Au nord, on constate une absence totale de l’Etat et les populations commencent, désormais, à s’y accommoder. Dans certaines localités, l’Etat n’existe, quasiment, plus et dans certaines, elle a, totalement, plié bagage. Si à Gao, on constate un semblant d’Etat, à Kidal et d’autres zones, aucun signe du Mali, aucune présence de l’Administration. Malheureusement, cette situation ne dérange personne au sommet de l’Etat, où on se comporte comme dans un pays normal.

Au centre, dans la région de Mopti, c’est le véritable Far-West. L’Etat existe là où il peut. Contrairement à Kidal où le gouverneur a pris ses quartiers et donc totalement déménagé à Gao, jusqu’à la semaine dernière, celui de Mopti était sur place, avec tous les autres services administratifs. Malheureusement, ça s’arrête là.

Au-delà du chef-lieu de région, c’est l’anarchie totale, chacun fait ce qu’il veut et se défend comme il peut. Tous les matins se créent, au vu et au su de tous, des milices et des groupes d’autodéfense qui règnent en véritables seigneurs de guerre sur presque tout le territoire de la région de Mopti.

Ce sont ces milices et groupes armés qui font et défont la loi dans le centre du pays, tuent, rançonnent, volent et pillent impunément. Il ne se passe pas un seul jour sans qu’au moins, une seule personne ne soit tuée dans cette zone, et c’est lorsque le bilan dépasse la dizaine, que l’on s’émeut. Sinon, à Mopti et environs, la mort est devenue banale. Les gens sont égorgés chez eux, en ville, en brousse et, même, en plein marché. C’est aussi cela un autre visage du «Grand Mali qui avance».

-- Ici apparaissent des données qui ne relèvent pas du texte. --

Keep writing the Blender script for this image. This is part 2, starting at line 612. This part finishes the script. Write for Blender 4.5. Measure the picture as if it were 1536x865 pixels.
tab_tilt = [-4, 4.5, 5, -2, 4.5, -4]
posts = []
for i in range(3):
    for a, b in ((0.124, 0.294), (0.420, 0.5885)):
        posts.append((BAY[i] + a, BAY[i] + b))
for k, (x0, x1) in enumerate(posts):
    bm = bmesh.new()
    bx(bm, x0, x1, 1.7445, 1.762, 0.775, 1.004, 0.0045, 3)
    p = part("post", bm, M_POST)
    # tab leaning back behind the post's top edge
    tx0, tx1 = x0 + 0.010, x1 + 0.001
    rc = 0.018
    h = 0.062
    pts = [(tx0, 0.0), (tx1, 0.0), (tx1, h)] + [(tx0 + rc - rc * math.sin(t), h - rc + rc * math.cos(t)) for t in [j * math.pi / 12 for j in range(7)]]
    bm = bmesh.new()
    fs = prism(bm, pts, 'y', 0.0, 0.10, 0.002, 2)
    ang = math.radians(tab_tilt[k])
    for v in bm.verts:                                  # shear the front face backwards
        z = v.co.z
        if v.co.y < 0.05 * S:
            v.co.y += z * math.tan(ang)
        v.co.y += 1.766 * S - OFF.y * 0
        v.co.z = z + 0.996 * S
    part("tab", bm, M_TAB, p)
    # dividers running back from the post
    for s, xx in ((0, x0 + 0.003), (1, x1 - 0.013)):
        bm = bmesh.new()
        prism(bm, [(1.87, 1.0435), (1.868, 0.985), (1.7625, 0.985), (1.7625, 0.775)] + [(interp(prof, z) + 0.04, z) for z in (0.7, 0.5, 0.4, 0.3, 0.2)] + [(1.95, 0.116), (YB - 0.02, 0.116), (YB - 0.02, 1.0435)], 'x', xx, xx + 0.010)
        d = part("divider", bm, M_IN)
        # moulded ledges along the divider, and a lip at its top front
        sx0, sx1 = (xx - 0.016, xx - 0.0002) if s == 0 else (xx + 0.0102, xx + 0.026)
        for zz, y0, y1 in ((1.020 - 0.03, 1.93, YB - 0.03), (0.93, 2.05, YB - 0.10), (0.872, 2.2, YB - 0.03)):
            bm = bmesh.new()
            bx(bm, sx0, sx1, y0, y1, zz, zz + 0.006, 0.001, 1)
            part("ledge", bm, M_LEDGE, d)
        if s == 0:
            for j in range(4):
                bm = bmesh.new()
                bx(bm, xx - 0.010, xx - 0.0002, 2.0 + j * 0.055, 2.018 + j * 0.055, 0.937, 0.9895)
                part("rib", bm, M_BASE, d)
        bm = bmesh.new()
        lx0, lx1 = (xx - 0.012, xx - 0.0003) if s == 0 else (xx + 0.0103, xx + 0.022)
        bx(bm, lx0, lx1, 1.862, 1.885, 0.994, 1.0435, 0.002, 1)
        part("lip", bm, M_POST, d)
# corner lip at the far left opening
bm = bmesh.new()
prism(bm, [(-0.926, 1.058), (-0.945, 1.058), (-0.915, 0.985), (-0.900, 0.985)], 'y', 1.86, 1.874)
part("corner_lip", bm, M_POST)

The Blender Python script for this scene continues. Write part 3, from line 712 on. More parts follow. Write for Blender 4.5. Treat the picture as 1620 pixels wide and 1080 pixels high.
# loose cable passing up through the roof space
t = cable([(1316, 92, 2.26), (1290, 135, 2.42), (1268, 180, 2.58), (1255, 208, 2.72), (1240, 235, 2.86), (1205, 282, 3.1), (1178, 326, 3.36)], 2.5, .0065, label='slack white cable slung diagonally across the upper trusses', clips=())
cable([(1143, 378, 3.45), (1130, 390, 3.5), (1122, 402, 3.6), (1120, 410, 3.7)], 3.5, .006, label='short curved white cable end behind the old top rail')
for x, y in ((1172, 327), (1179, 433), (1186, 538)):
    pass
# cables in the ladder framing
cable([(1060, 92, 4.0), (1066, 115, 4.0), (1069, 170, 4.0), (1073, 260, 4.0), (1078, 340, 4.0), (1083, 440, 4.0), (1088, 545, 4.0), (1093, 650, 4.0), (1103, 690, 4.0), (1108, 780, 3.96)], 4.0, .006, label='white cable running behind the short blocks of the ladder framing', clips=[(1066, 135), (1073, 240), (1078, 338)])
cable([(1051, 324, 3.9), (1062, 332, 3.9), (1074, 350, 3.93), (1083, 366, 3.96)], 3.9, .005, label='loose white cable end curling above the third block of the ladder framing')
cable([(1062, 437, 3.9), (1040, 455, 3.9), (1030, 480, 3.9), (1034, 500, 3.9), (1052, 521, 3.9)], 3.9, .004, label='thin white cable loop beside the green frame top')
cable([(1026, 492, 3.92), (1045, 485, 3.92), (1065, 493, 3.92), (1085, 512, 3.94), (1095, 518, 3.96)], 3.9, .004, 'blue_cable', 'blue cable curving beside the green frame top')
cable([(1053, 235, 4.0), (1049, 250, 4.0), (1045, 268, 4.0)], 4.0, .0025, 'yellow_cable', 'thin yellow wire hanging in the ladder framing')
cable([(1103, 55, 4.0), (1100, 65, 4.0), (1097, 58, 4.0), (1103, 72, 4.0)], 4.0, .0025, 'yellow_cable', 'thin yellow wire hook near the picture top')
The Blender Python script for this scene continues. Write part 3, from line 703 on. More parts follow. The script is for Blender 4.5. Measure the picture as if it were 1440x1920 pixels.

Le plus laid visage de ce Mali, c’est le Sud. Ici, tout va bien. Tant qu’on peut tranquillement circuler, vaquer à ses occupations, faire la sourde oreille aux critiques, tout va pour le mieux dans le meilleur des mondes.

Vous pouvez exterminer à Koulongo, piller des greniers à Ogossagou, brûler vifs des habitants de Sobane-da. Tant qu’à Bamako, les choses se passent bien, les rues y restent bruyantes, le pont Fadhvit tous les jours ses bouchons-monstres ; tant que le président de la République, le Premier ministre et les ministres peuvent, tranquillement et librement circuler, inaugurer des chrysanthèmes, passer des marchés, offrir des cadeaux à coup de millions à qui (suivez mon regard) ils veulent, tout va bien. Le reste du pays les préoccupe si peu qu’ils organisent des fêtes au bord du fleuve et à Bougouni, pendant que le Mali et les Maliens brûlent.